Ser optimista en Venezuela ha sido una tarea difícil
en los últimos años pero desde 2011, más que difícil, para muchos, es una terca
estupidez.
Esta semana, la devaluación del Bolívar ha marcado
un pico histórico. En estos 31 años ha pasado de Bs. 4,30 por cada dólar a
más de 100.000 bolívares de los viejos. Pero acortando el periodo, que es lo
peor, desde agosto de 2012 al día de hoy, en sólo 25 meses, el valor de cambio ha pasado de Bs. 8.000 por dólar a los temibles 100.000 de
este viernes pasado. Es una devaluación de once y medio veces, algo así como
1.200% (y ese porcentaje es muy difícil de comprender).
Este indicador habla de un descalabro mayor,
quizá la devaluación más brutal de la que tenga conocimiento (al
menos en el momento histórico actual). La repercusión es brutal porque los
efectos se han estado sintiendo con mucha fuerza en el último par de años:
escasez, inflación y emigración.
Más allá de los graves problemas cotidianos,
esta devaluación impide a los jóvenes que intentan establecer su independencia,
adquirir un vehículo y mucho menos una vivienda, dos hitos básicos.
También esta semana oía del presidente de la
cámara de industriales de productos para el hogar que el gobierno ha hecho un
gran esfuerzo por cambiarle los dólares requeridos y aligerar los trámites, las
plantas están produciendo casi a máxima capacidad pero el desabastecimiento continúa.
El gobierno trata de aguantar y entregar dólares baratos sin embargo, el
desequilibrio es tan brutal que las importaciones y la poca producción se
diluyen hacia el contrabando de extracción como es lógico y predecible.

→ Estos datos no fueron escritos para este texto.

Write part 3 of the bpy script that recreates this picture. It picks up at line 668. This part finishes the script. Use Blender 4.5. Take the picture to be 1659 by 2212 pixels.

Nuestros
detergentes, jabones y pastas de diente terminan en Colombia o Brasil donde se
venden a 10 veces el valor venezolano.
Pero por ahora la estrategia del gobierno se
sigue pareciendo a la de la entonces decadente corona española en el siglo 18
cuando le entregó el país a la compañía guipuzcoana para acabar con el
contrabando y garantizar el control del precio del cacao. Ni funcionó entonces,
ni funcionará ahora.
Esto aguantará hasta el momento en que la gente
común diga ya basta o cuando los acreedores internacionales, al no cobrar sus cuotas,
armen el gran zaperoco. ¿Cuánto falta? ¿Un año, dos? No más.